22. Nu het ontslag wordt vernietigd komen de voorwaardelijke ontbindingsverzoeken aan de orde. Aan deze verzoeken legt Gemeente Amsterdam dezelfde feiten ten grondslag als aan het ontslag op staande voet. Onder verwijzing naar die feiten wordt geoordeeld dat er geen redelijke grond voor ontbinding is. Gemeente Amsterdam had kunnen en moeten volstaan met het geven van een waarschuwing. De verwijtbaarheid van enige omvang, noodzakelijk voor toewijzing van de e-grond ontbreekt. Niet gebleken is van een verstoorde arbeidsverhouding (de g-grond), waarbij wordt opgemerkt dat een goed gesprek de lucht tussen partijen moet kunnen klaren. Ook de combinatiegrond (i-grond)) is niet toewijsbaar, nu het feitenpakket daarvoor ontoereikend is.
22. Al met al zal de arbeidsovereenkomst niet worden ontbonden.
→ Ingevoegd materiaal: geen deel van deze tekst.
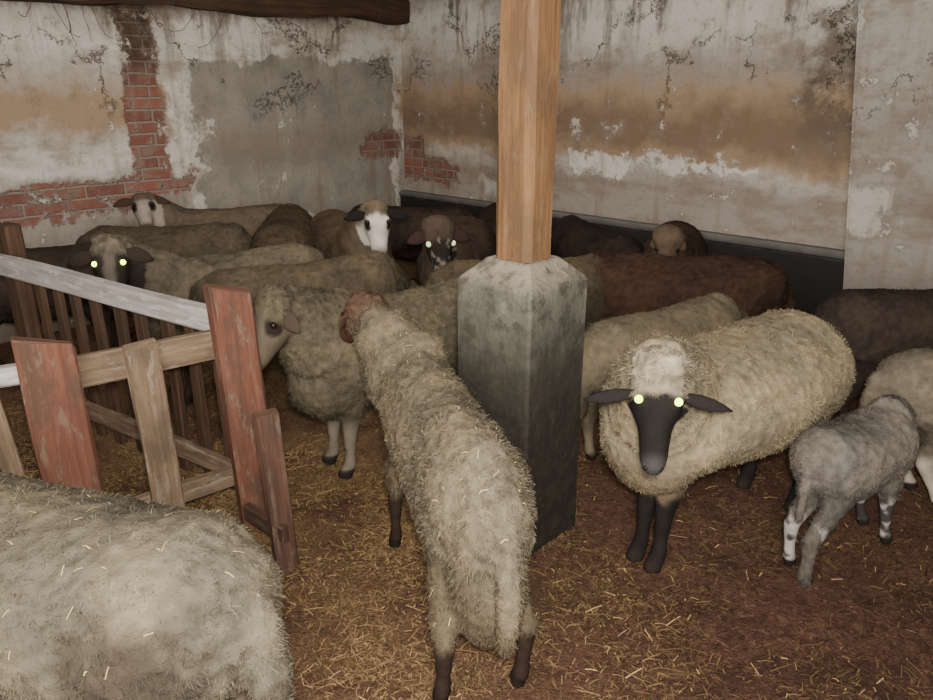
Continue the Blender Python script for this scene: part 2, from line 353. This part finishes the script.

Tewerkstelling en loonvordering

24. Dat betekent dat de vordering tot tewerkstelling en doorbetaling van het loon toewijsbaar is, zoals hierna te bepalen.
24. Aan de dwangsommen zal een maximum worden verbonden.
24. De wettelijke verhoging zal worden beperkt tot 25%.

Proceskosten

27. Gelet op de uitkomst van de zaak is de kantonrechter van oordeel dat het redelijk is dat partijen ieder hun eigen proceskosten dragen.

BESLISSING

De kantonrechter:
vernietigt het op 19 juli 2020 gegeven ontslag op staande voet;
veroordeelt Gemeente Amsterdam om [verzoeker] binnen 24 uur na betekening van deze beschikking toe te laten tot de overeengekomen werkzaamheden, tot het moment dat de arbeidsovereenkomst tussen partijen rechtsgeldig zal zijn beëindigd, op straffe van een dwangsom van € 100,- per dag dat Gemeente Amsterdam in gebreke blijft, met een maximum aan te verbeuren dwangsommen van € 25.000,-;
veroordeelt Gemeente Amsterdam tot betaling van het loon aan [verzoeker] vanaf 19 juli 2020 tot het moment dat de arbeidsovereenkomst tussen partijen rechtsgeldig zal zijn beëindigd, te vermeerderen met de wettelijke verhoging van (maximaal) 25% over de tot heden vervallen termijnen;
verklaart deze beschikking uitvoerbaar bij voorraad.
wijst het anders of meer verzochte af.
Deze beschikking is gegeven door mr. T.M.A. van Löben Sels, kantonrechter en op 22 oktober 2020 in het openbaar uitgesproken in aanwezigheid van de griffier.